Janet Downs's picture
Thu, 23/02/2012 - 18:06

Thanks for the links, eJD8owE1. It seems from the newspaper article that the school has rebuffed offers by Sefton Council to help. I was surprised to learn that a Sefton Councillor told a Council meeting that the school's head teacher had not been "aware of the first time the council offered support". Why was this? Had the Chairman of the Governors not told him?

The school has “engaged the support” of a Liverpool school improvement team. This raises the question as to the cost of this support. According to the article, a Councillor believed it would have saved time and money if the academy has taken up the offer of help from Sefton Council.

The link to the consultation document was revealing. The document said it got little in the way of services from Sefton for the top-sliced 8.5% and claimed it received no Education Welfare or SEN support. It didn't say that it would have received administrative services such as pay roll/pensions and dealing with staff issues such as redundancies. It was also illuminating that the document thought academy conversion for all schools was "inevitable".

eJD8owE1's picture
Fri, 24/02/2012 - 14:00

I've had visibility of a couple of academy transitions. In most cases, there was a complete failure on the part of the school SLT and the governors to realise that issues like employment tribunals, special needs inclusion, pension liabilities for support staff, ownership of land, insurance, et cetera et cetera, are all things that consume resources. The LEA handles all of that, and schools that talk about how their top-slice to the LEA buys them "nothing" presumably see insurance premiums as unnecessary waste.
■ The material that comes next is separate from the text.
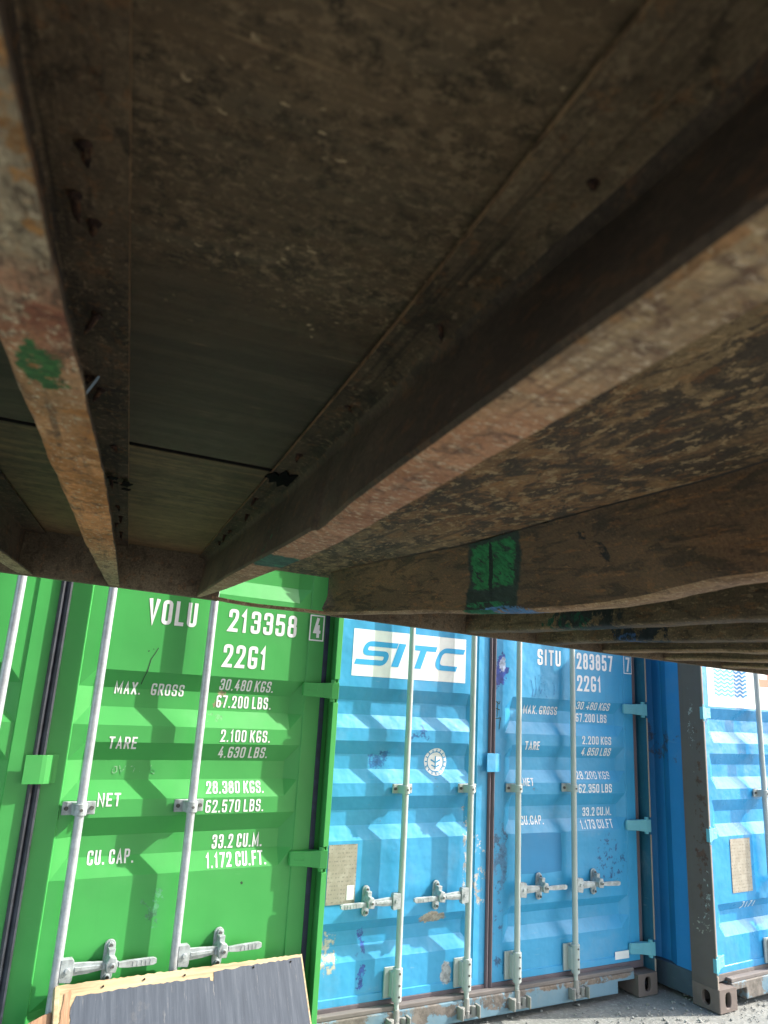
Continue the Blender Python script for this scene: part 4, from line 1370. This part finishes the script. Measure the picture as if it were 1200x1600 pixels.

It's not surprising: few school SLT and few governors (esp. of primary schools) have any particular reason to understand this stuff. But casually dismissing the whole area as trivial, cheap and simple to replace internally is just naive.


Janet Downs's picture
Fri, 24/02/2012 - 17:35

The consultation that took place when Birkdale converted raises questions about the "quality" of other academy conversion consultations. How many, like Birkdale, overstated the benefits of academy conversion and understated the role of the local authority? How many were badly-written with grammatical and typographical errors? How many deceived the parents who read them? And what redress is there for parents who may feel they've been duped?